Every entry that follows should be reproduced exactly.

[Begin Material for this task]

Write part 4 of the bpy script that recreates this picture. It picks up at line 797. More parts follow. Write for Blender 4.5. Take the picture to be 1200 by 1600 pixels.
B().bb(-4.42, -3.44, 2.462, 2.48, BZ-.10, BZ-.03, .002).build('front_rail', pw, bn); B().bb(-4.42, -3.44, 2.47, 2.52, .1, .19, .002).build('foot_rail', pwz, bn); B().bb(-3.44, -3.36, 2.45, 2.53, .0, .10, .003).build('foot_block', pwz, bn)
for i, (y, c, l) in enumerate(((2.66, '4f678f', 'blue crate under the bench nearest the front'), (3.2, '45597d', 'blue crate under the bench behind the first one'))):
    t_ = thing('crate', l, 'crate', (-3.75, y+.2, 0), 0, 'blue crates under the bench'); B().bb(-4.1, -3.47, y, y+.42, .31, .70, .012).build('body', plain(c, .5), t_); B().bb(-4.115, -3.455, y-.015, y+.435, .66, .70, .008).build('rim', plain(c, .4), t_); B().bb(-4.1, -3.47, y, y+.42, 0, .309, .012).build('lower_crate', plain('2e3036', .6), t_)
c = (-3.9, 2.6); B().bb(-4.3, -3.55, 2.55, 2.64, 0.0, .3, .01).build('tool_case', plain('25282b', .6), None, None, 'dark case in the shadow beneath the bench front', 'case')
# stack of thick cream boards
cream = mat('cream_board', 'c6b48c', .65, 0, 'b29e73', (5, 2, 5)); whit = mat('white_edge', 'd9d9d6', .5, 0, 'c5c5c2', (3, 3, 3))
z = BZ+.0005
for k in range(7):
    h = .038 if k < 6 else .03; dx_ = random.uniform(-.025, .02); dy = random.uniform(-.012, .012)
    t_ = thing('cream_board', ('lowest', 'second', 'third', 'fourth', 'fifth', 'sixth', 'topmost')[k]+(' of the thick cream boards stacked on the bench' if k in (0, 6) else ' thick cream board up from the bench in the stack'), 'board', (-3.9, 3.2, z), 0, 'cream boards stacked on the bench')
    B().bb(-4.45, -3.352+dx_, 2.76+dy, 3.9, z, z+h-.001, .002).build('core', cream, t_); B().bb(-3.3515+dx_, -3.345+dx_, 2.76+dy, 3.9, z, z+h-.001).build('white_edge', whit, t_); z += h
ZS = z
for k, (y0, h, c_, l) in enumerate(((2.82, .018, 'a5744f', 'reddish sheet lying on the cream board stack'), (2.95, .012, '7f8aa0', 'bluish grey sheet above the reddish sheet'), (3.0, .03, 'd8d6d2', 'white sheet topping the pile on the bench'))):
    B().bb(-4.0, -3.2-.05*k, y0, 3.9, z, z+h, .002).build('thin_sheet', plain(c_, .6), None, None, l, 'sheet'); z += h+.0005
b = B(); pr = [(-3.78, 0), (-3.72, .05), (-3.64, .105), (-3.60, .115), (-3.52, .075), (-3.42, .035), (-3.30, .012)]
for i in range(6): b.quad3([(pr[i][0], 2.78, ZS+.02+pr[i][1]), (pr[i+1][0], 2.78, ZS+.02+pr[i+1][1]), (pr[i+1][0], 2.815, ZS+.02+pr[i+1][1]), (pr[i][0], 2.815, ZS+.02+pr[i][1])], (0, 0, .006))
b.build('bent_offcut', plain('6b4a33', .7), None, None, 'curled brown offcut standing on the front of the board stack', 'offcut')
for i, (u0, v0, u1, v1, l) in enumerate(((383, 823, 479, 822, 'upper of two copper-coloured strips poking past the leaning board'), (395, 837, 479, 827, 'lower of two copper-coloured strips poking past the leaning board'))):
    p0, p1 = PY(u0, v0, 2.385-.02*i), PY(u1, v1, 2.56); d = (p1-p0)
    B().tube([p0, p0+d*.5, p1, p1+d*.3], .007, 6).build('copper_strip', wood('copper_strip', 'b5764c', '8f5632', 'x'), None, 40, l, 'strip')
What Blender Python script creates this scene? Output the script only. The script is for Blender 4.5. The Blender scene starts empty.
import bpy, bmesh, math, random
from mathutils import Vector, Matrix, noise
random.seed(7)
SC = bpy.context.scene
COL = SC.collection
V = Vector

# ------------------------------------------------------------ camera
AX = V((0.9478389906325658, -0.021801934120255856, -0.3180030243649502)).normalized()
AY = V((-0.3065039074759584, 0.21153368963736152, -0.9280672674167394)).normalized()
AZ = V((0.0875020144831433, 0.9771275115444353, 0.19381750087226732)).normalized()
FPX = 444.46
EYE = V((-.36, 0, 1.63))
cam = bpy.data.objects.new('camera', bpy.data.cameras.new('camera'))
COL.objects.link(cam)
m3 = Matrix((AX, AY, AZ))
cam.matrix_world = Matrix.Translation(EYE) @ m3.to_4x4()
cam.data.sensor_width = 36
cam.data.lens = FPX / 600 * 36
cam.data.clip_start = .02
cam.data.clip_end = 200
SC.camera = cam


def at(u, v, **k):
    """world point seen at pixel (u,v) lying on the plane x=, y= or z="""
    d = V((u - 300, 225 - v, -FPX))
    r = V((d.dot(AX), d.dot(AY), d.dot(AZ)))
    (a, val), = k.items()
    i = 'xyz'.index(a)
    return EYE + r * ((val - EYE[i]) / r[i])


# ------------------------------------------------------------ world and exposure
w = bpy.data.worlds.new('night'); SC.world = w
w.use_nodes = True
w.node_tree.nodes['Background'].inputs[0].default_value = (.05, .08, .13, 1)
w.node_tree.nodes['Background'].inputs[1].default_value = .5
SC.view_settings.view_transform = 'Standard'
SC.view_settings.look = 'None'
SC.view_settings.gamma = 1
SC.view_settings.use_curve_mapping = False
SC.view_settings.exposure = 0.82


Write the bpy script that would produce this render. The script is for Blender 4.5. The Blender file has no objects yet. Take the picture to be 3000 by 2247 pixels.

[End Material for this task]

> [Result of this task]:
Write part 4 of the bpy script that recreates this picture. It picks up at line 797. More parts follow. Write for Blender 4.5. Take the picture to be 1200 by 1600 pixels.
B().bb(-4.42, -3.44, 2.462, 2.48, BZ-.10, BZ-.03, .002).build('front_rail', pw, bn); B().bb(-4.42, -3.44, 2.47, 2.52, .1, .19, .002).build('foot_rail', pwz, bn); B().bb(-3.44, -3.36, 2.45, 2.53, .0, .10, .003).build('foot_block', pwz, bn)
for i, (y, c, l) in enumerate(((2.66, '4f678f', 'blue crate under the bench nearest the front'), (3.2, '45597d', 'blue crate under the bench behind the first one'))):
    t_ = thing('crate', l, 'crate', (-3.75, y+.2, 0), 0, 'blue crates under the bench'); B().bb(-4.1, -3.47, y, y+.42, .31, .70, .012).build('body', plain(c, .5), t_); B().bb(-4.115, -3.455, y-.015, y+.435, .66, .70, .008).build('rim', plain(c, .4), t_); B().bb(-4.1, -3.47, y, y+.42, 0, .309, .012).build('lower_crate', plain('2e3036', .6), t_)
c = (-3.9, 2.6); B().bb(-4.3, -3.55, 2.55, 2.64, 0.0, .3, .01).build('tool_case', plain('25282b', .6), None, None, 'dark case in the shadow beneath the bench front', 'case')
# stack of thick cream boards
cream = mat('cream_board', 'c6b48c', .65, 0, 'b29e73', (5, 2, 5)); whit = mat('white_edge', 'd9d9d6', .5, 0, 'c5c5c2', (3, 3, 3))
z = BZ+.0005
for k in range(7):
    h = .038 if k < 6 else .03; dx_ = random.uniform(-.025, .02); dy = random.uniform(-.012, .012)
    t_ = thing('cream_board', ('lowest', 'second', 'third', 'fourth', 'fifth', 'sixth', 'topmost')[k]+(' of the thick cream boards stacked on the bench' if k in (0, 6) else ' thick cream board up from the bench in the stack'), 'board', (-3.9, 3.2, z), 0, 'cream boards stacked on the bench')
    B().bb(-4.45, -3.352+dx_, 2.76+dy, 3.9, z, z+h-.001, .002).build('core', cream, t_); B().bb(-3.3515+dx_, -3.345+dx_, 2.76+dy, 3.9, z, z+h-.001).build('white_edge', whit, t_); z += h
ZS = z
for k, (y0, h, c_, l) in enumerate(((2.82, .018, 'a5744f', 'reddish sheet lying on the cream board stack'), (2.95, .012, '7f8aa0', 'bluish grey sheet above the reddish sheet'), (3.0, .03, 'd8d6d2', 'white sheet topping the pile on the bench'))):
    B().bb(-4.0, -3.2-.05*k, y0, 3.9, z, z+h, .002).build('thin_sheet', plain(c_, .6), None, None, l, 'sheet'); z += h+.0005
b = B(); pr = [(-3.78, 0), (-3.72, .05), (-3.64, .105), (-3.60, .115), (-3.52, .075), (-3.42, .035), (-3.30, .012)]
for i in range(6): b.quad3([(pr[i][0], 2.78, ZS+.02+pr[i][1]), (pr[i+1][0], 2.78, ZS+.02+pr[i+1][1]), (pr[i+1][0], 2.815, ZS+.02+pr[i+1][1]), (pr[i][0], 2.815, ZS+.02+pr[i][1])], (0, 0, .006))
b.build('bent_offcut', plain('6b4a33', .7), None, None, 'curled brown offcut standing on the front of the board stack', 'offcut')
for i, (u0, v0, u1, v1, l) in enumerate(((383, 823, 479, 822, 'upper of two copper-coloured strips poking past the leaning board'), (395, 837, 479, 827, 'lower of two copper-coloured strips poking past the leaning board'))):
    p0, p1 = PY(u0, v0, 2.385-.02*i), PY(u1, v1, 2.56); d = (p1-p0)
    B().tube([p0, p0+d*.5, p1, p1+d*.3], .007, 6).build('copper_strip', wood('copper_strip', 'b5764c', '8f5632', 'x'), None, 40, l, 'strip')
What Blender Python script creates this scene? Output the script only. The script is for Blender 4.5. The Blender scene starts empty.
import bpy, bmesh, math, random
from mathutils import Vector, Matrix, noise
random.seed(7)
SC = bpy.context.scene
COL = SC.collection
V = Vector

# ------------------------------------------------------------ camera
AX = V((0.9478389906325658, -0.021801934120255856, -0.3180030243649502)).normalized()
AY = V((-0.3065039074759584, 0.21153368963736152, -0.9280672674167394)).normalized()
AZ = V((0.0875020144831433, 0.9771275115444353, 0.19381750087226732)).normalized()
FPX = 444.46
EYE = V((-.36, 0, 1.63))
cam = bpy.data.objects.new('camera', bpy.data.cameras.new('camera'))
COL.objects.link(cam)
m3 = Matrix((AX, AY, AZ))
cam.matrix_world = Matrix.Translation(EYE) @ m3.to_4x4()
cam.data.sensor_width = 36
cam.data.lens = FPX / 600 * 36
cam.data.clip_start = .02
cam.data.clip_end = 200
SC.camera = cam


def at(u, v, **k):
    """world point seen at pixel (u,v) lying on the plane x=, y= or z="""
    d = V((u - 300, 225 - v, -FPX))
    r = V((d.dot(AX), d.dot(AY), d.dot(AZ)))
    (a, val), = k.items()
    i = 'xyz'.index(a)
    return EYE + r * ((val - EYE[i]) / r[i])


# ------------------------------------------------------------ world and exposure
w = bpy.data.worlds.new('night'); SC.world = w
w.use_nodes = True
w.node_tree.nodes['Background'].inputs[0].default_value = (.05, .08, .13, 1)
w.node_tree.nodes['Background'].inputs[1].default_value = .5
SC.view_settings.view_transform = 'Standard'
SC.view_settings.look = 'None'
SC.view_settings.gamma = 1
SC.view_settings.use_curve_mapping = False
SC.view_settings.exposure = 0.82


Write the bpy script that would produce this render. The script is for Blender 4.5. The Blender file has no objects yet. Take the picture to be 3000 by 2247 pixels.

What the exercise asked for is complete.